Overtime mistakes your managers must avoid
Starting Dec. 1, new DOL rules take effect that nearly double the salary threshold at which most salaried workers become exempt from having to be paid overtime.
The overtime ceiling will rise from $23,660 per year to $47,476. That means more than 4 million additional white-collar workers will qualify for overtime pay for the first time.
If you’re serious about managing those new, higher payroll costs, you’re going to require supervisors to keep careful tabs on hours worked — and all the documentation that backs it up.

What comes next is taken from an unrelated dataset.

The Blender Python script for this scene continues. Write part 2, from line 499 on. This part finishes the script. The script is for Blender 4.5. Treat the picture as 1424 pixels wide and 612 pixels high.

Now is the time to train bosses on their responsibilities for complying with your overtime policies. Warn them against making these mistakes:
Allowing casual overtime. Now more than ever, it’s critical to require employees to get advance approval to work overtime. Supervisors are your gatekeepers here. They can OK overtime hours; they can refuse to authorize OT. They are responsible for initiating discipline against employees who work unauthorized overtime.
Critically, they must never allow off-the-clock work.
Note: You must still pay full overtime wages to employees who work unauthorized OT.
Miscalculating overtime pay. Train managers to check the math on time sheets, if you use them. Employees earn overtime at one-and-a-half times their regular rates of pay. As a general rule, any payment that’s measured by or based on employees’ hours worked, production or efficiency must be included in wages for purposes of determining the regular rate of pay.
Not paying telecommuters properly. Out of sight cannot mean out of mind. Employees who work from home must be paid for every hour worked.
Problem: Getting them to keep track of their hours. Have bosses and telecommuters come to a reasonable agreement regarding work hours. Have both parties sign a copy, which should be placed in the employee’s file.
Watch out: Train managers to periodically gauge telecommuters’ output. Does it appear that they may be working more than 40 hours per week? If so, that calls for an amicable conversation about agreed-upon hours and the consequences of working unauthorized overtime.